Sorry Oli. DMU is De Montfort University, AM is additive manufacture and RP is rapid prototyping. I agree, we are beginning to see a more rapid increase which brings on the opportunity for more people to test, trial and hack solutions to problems they encounter.
Coming with drawing office experience dating back to
the mid 1960's and graduating to CAD modelling in the late 1980's when CAD virtual
models could be downloaded to a “Computer Aided Manufacturing Process” CAM
seemed a designers dream. Then in the late 1990’s saw examples of the
burgeoning 3D printing systems. All very seductive and I’ll admit when I
noticed that Maplin’s were about to retail a 3D printing system for around £700
my pulse raced until that is I started to see the quality of the print of the
cheap end 3D print market. There are 5 main systems for 3D printing and the 2
most expensive “Stereolithography Addition (SLA)” and “Selective Laser
Sintering (SLS)” are the systems that produce by reasonably sized complex models
with acceptable finishes. SLA systems can also use different materials commensurate
with requirements. However as I have
found, a cardboard model or a virtual reality animation can be a far better way
of demonstrating to self as well as client that the design can be manufactured
and does work. Have on more than one occasion have heard that a wonderful
design in virtual reality is impossible to manufacture in actual reality.

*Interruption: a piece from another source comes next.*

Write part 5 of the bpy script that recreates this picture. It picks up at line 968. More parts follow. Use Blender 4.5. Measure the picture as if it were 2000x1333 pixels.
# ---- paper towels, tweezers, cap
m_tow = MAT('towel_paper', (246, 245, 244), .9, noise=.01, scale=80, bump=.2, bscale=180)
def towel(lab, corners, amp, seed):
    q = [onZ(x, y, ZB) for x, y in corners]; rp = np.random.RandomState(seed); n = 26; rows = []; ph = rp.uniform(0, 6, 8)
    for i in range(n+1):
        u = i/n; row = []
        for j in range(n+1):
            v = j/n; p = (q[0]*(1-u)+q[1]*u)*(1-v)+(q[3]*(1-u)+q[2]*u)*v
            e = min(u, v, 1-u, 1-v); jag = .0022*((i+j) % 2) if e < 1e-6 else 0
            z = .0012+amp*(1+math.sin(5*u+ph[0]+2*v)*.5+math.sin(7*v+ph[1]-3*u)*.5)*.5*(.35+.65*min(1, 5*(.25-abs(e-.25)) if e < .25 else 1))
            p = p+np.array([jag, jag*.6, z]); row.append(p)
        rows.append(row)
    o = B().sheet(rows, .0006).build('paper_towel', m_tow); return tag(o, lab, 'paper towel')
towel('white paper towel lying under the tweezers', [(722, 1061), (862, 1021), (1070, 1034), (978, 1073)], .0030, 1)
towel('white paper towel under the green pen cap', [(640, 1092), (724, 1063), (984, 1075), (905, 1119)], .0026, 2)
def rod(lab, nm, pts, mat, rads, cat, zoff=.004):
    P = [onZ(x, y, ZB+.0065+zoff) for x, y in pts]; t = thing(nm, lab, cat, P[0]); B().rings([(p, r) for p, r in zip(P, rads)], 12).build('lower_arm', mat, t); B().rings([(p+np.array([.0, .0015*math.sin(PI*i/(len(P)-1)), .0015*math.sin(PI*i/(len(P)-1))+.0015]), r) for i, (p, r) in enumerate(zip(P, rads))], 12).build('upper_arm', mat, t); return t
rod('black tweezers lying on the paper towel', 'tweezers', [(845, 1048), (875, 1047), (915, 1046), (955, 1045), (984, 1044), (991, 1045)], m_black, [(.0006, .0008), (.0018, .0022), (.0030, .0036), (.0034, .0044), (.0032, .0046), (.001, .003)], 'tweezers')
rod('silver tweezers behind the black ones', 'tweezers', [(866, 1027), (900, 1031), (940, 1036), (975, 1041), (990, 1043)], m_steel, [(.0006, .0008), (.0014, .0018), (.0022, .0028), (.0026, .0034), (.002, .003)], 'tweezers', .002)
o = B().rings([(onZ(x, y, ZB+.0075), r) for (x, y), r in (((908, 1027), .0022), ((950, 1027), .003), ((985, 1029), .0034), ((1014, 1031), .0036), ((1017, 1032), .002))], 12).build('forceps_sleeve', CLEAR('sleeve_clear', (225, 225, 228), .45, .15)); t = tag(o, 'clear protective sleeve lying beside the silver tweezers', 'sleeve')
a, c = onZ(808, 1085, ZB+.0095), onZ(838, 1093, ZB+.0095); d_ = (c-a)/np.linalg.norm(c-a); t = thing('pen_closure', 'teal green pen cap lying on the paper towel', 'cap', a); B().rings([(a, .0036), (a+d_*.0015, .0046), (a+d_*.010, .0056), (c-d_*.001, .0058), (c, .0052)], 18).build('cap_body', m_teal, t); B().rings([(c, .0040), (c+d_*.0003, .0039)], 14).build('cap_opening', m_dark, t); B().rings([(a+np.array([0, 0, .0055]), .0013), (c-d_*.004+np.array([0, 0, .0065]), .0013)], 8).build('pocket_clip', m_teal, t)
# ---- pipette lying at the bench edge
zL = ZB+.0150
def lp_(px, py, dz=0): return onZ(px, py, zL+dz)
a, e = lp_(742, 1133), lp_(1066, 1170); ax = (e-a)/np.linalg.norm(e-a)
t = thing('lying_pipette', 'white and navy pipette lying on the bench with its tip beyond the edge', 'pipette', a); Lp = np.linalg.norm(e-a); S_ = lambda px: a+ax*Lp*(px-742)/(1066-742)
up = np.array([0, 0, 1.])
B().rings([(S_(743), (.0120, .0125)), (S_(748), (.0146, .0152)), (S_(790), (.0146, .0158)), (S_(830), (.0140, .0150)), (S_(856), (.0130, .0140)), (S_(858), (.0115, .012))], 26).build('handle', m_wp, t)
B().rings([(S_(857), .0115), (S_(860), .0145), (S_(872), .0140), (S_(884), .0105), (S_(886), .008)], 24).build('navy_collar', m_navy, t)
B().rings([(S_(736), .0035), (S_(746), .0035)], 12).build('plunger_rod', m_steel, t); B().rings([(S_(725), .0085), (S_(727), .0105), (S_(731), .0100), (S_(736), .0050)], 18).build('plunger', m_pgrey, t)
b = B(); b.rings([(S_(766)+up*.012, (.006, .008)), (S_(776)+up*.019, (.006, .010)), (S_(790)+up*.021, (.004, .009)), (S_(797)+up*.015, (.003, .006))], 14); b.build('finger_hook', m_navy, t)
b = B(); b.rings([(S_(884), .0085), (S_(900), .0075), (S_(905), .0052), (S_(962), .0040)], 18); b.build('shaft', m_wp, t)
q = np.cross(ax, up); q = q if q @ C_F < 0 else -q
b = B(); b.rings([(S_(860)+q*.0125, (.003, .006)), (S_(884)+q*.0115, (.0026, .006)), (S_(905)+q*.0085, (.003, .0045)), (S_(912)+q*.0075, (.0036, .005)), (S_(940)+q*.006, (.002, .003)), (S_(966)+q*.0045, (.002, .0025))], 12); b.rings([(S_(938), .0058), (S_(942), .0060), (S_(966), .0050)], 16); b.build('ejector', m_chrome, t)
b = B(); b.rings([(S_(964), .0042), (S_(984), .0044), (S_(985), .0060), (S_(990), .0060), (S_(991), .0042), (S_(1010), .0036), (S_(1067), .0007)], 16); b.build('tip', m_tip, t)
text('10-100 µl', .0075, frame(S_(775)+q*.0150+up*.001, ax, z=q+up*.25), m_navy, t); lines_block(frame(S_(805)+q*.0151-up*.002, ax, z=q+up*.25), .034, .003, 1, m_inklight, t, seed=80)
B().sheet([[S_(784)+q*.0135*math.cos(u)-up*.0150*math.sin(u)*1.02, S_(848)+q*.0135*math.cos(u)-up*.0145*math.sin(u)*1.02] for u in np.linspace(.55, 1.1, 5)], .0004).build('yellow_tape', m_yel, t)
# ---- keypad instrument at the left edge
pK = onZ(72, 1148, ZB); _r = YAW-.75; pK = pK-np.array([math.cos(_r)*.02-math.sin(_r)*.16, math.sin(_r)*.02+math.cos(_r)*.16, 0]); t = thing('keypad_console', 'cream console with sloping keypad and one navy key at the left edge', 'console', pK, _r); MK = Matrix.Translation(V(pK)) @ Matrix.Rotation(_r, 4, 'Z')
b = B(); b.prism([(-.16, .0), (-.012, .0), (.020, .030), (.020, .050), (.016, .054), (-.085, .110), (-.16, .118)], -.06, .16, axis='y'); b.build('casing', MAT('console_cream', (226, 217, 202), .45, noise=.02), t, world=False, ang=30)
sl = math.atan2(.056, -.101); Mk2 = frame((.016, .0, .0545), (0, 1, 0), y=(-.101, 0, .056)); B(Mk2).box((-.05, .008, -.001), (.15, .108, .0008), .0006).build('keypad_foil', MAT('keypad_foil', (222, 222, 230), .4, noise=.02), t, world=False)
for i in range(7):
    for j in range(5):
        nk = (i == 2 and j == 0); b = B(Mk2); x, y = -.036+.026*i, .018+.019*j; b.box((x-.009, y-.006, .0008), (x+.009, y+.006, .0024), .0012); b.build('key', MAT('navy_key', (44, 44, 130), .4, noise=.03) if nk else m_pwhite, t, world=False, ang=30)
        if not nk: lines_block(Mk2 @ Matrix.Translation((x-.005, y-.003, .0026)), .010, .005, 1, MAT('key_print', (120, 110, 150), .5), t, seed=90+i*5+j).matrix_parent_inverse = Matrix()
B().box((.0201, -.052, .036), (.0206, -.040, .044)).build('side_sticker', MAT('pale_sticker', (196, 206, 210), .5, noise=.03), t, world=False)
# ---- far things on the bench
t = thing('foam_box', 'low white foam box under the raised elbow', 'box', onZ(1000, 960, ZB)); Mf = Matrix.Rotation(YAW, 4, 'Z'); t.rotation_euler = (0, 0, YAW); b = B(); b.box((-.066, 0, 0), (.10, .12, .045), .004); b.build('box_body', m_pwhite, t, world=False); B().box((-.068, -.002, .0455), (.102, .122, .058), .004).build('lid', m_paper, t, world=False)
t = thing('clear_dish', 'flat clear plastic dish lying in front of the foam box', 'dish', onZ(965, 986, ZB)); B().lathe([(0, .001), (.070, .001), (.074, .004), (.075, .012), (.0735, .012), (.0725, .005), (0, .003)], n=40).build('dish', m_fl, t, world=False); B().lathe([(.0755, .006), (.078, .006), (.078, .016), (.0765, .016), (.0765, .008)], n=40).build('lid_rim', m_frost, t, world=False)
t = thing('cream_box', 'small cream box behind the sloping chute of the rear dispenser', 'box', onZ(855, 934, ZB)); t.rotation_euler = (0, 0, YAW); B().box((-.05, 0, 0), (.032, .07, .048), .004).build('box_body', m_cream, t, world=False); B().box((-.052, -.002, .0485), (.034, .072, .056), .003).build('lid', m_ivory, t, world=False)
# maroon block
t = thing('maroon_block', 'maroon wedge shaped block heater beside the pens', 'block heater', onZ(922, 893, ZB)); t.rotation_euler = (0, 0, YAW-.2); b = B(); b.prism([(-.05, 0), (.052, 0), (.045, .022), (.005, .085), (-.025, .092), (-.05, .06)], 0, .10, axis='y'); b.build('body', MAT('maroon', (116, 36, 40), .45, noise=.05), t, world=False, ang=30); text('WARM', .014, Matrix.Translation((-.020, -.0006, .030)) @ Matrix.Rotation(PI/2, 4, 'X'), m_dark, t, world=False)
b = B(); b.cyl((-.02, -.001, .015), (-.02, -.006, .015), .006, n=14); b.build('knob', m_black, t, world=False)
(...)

Simple example of cad animation via. -
https://www.facebook.com/photo...
After reading this post I started to think about 3D printing as a way of either encouraging or discouraging sharing.
It prompted me to take another look at Zygmunt Bauman’s Liquid Modernity(http://muse.jhu.edu/journals/m... and to touch base again with some of his key ideas.
Also thought about Phlip K Dick’s story Autofac –
here the machine makes copies of all things – and keeps copying and copying,again and again. In the end the car
which the protagonist steps into actually melts away and the world of things degrades …completely.